小説木幡記:明治や大正や昭和の洋食
↑馬車道の勝烈庵(横浜)↑
真夏の真昼にとんかつは暑いだろう、胸焼けするだろう、と思って一度は通り過ぎたが、戻って中に入った。四角いとんかつが皿に載っていた、あっさりした定食だった。シジミの汁物がなかなかのお味だった。割烹着姿の青年数名が役割分担をして忙しく立ち働いていた。きびきびした動きは「清潔感」につながる。
いろいろあって、近頃は食に気を付けている。コンビニ弁当の揚げ物を筆頭に、油漬けみたいな洋物や中華物は用心深く対応している。食の神さんに手を合わしながら、大抵は半分しか口にしない。

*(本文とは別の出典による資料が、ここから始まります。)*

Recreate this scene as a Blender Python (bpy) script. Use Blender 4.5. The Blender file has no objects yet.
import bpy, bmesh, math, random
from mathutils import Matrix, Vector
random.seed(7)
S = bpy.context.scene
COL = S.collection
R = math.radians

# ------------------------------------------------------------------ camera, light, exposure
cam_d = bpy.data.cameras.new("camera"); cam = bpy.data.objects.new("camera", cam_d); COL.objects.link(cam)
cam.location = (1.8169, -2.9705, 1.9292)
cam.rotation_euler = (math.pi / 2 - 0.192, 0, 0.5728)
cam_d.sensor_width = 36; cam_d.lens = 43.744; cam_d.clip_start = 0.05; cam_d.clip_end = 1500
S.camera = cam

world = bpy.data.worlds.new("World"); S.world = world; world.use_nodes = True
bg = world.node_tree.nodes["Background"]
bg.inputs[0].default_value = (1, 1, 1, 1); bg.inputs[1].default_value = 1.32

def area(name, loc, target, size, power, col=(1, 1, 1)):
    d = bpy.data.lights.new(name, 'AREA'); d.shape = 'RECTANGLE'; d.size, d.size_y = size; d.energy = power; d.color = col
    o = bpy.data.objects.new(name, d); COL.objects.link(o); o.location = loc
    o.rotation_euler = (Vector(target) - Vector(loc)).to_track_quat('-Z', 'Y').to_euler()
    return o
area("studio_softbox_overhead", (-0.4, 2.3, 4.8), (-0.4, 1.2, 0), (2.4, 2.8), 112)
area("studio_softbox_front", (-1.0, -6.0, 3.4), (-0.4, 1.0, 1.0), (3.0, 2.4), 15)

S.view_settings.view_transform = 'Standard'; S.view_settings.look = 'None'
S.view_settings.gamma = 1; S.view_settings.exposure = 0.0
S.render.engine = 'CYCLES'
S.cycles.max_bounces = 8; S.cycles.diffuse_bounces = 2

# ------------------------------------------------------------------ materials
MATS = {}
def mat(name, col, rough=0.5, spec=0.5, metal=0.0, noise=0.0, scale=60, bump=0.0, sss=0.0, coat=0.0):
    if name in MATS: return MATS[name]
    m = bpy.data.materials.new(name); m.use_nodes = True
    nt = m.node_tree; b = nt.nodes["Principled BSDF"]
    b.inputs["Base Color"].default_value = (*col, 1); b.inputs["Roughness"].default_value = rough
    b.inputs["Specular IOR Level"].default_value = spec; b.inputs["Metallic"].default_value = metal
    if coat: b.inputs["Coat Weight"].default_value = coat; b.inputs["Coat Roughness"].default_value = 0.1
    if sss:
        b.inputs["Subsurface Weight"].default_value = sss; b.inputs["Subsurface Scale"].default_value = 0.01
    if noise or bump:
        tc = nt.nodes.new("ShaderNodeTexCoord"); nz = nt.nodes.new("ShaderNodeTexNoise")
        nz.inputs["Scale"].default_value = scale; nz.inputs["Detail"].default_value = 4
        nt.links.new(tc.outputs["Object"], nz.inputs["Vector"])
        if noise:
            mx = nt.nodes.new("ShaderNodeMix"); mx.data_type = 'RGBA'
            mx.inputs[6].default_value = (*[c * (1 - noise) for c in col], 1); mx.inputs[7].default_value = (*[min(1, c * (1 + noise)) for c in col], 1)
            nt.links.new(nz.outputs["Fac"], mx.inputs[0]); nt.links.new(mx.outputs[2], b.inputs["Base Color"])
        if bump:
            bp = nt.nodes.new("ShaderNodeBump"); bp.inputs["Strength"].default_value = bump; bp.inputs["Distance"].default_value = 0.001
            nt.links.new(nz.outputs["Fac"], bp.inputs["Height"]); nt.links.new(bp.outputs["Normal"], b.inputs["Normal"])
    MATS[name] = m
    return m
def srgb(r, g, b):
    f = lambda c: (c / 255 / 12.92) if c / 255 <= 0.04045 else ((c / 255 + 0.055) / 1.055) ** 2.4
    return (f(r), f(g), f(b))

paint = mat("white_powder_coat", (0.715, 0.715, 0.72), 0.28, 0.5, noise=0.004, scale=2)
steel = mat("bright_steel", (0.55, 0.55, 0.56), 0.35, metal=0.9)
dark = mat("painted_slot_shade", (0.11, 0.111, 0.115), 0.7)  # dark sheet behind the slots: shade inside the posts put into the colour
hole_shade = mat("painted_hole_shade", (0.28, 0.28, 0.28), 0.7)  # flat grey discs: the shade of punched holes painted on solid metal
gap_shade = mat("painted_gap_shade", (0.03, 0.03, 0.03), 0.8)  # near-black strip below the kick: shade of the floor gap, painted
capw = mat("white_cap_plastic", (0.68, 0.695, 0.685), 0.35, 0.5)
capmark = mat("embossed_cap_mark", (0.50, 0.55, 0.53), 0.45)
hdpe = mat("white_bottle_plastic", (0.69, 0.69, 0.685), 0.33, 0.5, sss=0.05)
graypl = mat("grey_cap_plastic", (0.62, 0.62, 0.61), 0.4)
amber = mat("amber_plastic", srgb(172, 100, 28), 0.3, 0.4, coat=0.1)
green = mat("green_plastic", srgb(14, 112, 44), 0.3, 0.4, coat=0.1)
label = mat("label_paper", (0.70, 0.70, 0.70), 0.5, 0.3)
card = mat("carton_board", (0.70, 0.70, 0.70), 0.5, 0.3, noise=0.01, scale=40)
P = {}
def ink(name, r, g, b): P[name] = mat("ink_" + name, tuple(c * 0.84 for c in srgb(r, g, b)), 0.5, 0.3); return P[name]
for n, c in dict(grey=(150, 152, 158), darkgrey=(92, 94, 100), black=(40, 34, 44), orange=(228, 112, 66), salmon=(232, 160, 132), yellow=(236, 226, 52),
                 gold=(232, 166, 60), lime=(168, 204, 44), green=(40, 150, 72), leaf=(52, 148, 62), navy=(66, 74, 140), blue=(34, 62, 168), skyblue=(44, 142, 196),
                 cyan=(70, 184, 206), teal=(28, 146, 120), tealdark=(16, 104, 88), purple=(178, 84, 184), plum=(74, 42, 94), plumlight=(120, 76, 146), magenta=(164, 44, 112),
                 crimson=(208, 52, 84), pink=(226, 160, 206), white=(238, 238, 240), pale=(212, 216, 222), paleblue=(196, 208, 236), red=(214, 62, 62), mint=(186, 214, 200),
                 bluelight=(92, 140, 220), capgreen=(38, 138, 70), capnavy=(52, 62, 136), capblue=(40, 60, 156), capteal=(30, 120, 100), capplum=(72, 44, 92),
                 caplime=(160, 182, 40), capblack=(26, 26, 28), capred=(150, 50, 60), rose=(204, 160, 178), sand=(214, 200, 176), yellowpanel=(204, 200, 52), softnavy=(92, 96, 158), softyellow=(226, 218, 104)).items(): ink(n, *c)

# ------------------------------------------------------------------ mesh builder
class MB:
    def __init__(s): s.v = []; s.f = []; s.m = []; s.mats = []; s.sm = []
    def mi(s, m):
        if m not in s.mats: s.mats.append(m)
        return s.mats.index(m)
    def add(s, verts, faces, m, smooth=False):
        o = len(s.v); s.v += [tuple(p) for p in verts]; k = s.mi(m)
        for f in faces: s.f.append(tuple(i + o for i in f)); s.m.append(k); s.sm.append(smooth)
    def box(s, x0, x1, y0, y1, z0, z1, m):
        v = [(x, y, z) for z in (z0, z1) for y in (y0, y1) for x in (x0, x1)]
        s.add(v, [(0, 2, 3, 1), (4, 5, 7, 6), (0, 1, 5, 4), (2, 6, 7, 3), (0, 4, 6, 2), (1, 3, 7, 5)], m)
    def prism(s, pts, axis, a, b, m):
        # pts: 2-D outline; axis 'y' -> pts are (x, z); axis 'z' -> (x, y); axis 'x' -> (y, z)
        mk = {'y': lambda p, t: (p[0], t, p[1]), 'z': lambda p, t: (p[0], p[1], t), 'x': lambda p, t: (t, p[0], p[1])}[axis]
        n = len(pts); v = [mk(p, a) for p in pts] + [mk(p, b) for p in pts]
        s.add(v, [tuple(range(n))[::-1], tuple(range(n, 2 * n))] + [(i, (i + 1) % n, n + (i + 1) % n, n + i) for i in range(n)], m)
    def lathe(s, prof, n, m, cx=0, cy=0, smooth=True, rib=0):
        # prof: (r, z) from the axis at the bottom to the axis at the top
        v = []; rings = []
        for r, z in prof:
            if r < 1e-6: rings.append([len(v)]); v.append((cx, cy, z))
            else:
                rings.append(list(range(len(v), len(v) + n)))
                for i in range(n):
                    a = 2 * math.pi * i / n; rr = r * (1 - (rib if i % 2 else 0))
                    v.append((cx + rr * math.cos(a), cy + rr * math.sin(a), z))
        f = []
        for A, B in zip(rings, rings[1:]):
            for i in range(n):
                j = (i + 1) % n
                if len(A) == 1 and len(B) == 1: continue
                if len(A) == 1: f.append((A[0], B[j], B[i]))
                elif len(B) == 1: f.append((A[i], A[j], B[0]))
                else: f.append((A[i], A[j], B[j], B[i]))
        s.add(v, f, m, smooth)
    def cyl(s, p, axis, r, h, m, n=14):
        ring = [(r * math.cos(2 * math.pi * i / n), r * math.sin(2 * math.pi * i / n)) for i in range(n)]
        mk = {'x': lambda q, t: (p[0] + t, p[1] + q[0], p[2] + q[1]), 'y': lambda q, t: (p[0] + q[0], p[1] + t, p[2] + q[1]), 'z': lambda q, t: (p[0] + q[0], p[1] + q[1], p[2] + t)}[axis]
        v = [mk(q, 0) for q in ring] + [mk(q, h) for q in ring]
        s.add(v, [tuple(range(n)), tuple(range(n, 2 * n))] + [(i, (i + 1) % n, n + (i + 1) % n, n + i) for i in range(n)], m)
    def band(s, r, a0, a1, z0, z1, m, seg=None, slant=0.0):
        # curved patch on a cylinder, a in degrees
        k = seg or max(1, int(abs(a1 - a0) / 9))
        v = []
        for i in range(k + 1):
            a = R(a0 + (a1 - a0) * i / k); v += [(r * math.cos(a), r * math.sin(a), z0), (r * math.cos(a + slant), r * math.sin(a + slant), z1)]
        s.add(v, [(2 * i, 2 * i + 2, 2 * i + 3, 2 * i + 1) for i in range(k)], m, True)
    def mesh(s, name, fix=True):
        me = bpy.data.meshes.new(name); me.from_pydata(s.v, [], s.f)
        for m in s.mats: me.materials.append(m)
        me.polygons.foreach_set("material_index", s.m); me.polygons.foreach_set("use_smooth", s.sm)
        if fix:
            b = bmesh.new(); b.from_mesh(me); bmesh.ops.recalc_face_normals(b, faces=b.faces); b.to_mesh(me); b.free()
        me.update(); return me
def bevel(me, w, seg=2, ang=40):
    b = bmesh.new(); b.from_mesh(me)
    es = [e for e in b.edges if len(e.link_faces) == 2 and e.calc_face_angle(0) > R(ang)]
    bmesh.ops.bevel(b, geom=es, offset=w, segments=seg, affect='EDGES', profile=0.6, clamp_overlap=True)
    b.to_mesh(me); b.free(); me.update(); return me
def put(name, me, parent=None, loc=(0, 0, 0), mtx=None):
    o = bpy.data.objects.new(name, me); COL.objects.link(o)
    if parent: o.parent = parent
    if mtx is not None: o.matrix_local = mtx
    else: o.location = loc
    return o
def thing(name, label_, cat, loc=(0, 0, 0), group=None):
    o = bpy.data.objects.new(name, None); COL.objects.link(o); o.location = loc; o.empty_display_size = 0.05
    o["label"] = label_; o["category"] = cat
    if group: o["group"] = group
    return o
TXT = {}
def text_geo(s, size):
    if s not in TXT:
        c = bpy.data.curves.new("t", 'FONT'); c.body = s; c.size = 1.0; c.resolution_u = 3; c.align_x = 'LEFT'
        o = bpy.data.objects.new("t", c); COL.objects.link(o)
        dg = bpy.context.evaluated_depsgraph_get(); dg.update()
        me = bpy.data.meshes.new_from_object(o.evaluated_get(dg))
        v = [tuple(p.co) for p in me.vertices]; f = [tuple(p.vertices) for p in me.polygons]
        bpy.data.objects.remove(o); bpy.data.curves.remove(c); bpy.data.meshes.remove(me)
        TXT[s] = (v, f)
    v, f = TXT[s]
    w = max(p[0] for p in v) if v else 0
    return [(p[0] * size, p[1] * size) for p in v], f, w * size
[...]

といいながらも、ときどきケンタを油抜き(笑)しながらがっつりいただいたり、外出中に食事になると「洋食屋」にはいることがある。前者は好物で、後者は昔への郷愁からだ。余は昭和の戦後生まれだが、池波正太郎さんなどの文人が記した洋食屋は、少年期にはまだ主流だった。
ただ、洋食屋にとんかつがはいるかというと、分類に躊躇がまじった。明治大正風だとビフカツの方が似合っている。近頃のとんかつ屋は洋食屋に含まれるよりも、独立して「とんかつ」になっている。と、一知半解のことを考えていても結論はでないが、横浜は中華街があっても、それでも洋食屋がいまでも生きている街だと思った。エビフライなど食していると、なにか、文明開化の味がするではないか。
それにしても勝烈庵とは人目をひく店名だ。これが明治村にあってもまるで違和感はなかろう。牛鍋庵が横にあってもバランスがとれる。料理がちまちましていない。ダイナミックな、本当のカツレツを味わうために店がある。そんな印象だった。ケレンが無いと言えばわかろうか。雑念不要、ただ美味しいとんかつ。で、<しじみ・みそ・そっぷ(造語です)>が抜群のお味。
追伸
サイトを眺めたら、棟方志功画伯の絵ががーんと飛び出してきた。なるほど。